Paul goes on to say:

“But now that you have been set free from sin and have become slaves of God, the fruit you get leads to sanctification and its end, eternal life. For the wages of sin is death, but the free gift of God is eternal life in Christ Jesus our Lord.” (v.22-23)

Paul’s thesis is that we all begin and remain in slavery to the function of sin in our human nature. Freedom is not the end of slavery but the ability to choose our captor. This universal slavery to sin has been interrupted by the work of God’s love and grace through Christ…to all people, but we don’t all perceive it…for various reasons. Therefore there are two paths of experience which result in two types of slaves. The slave of obligation and the slave of compulsion.

I’m going to nerd out a bit to help make a point. In 6:22-23, Paul uses three words to summarize the relationship in this dynamic flow of slavery. The Greek is helpful here, because it reveals the three results of slavery:

  1. That which we earn (òphónion-wages).
  2. That trajectory we don’t control (télos-end).
  3. That which springs up out of this flow (karpós-fruit)

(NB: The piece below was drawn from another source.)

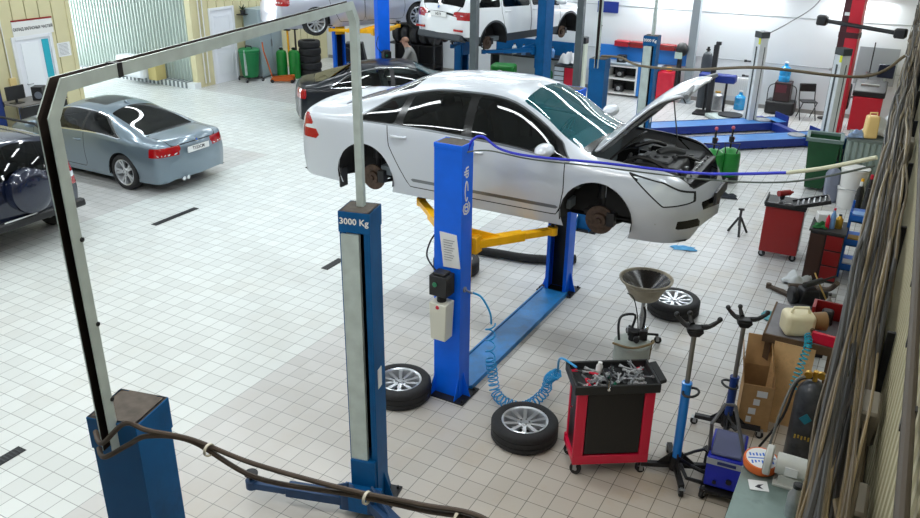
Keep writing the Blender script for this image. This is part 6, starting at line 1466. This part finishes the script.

The Greek uses the accusative form for télos (end) and karpós (fruit) indicating these two are direct objects. This means these results come from something happening to them (Gods grace of sanctification and eternal life (v.22, 23). Paul switches to òphónion (wages)in the nominative form, which means it’s stating an ongoing state or existing fact (we earn our death by sin). Most bible teachers miss this and unfortunately interpret each result as earned wages. (Ex: We “earn” eternal life and sanctification.)

This is where the snag sets in. Evangelicalism’s gospel still says we “earn” eternal life by converting to Christianity. Paul’s Gospel makes no such claim. New Testament Jews, Samaritans, Ethiopians, Centurions, and Hellenists were all Christ followers despite their being from different religions. Paul is not starting a new alternative religion to which we must convert in order to receive God’s acceptance. The biblical revelation is clear, a person can follow Christ from any or no religion through faith, or considering that they are good with God. Religion doesn’t validate or codify these “ways of thinking“, instead, it actually obscures them. Religion has become slavery to obligation by controlling access, the Gospel is slavery to the compulsion of love by removing all barriers to access.

What if we started our spiritual discovery as insiders already, rather than outsiders who have to make a decision about whether or not to join? How would that change how our Super Bowl audience heard the Good News? How does it change how the church should talk about it?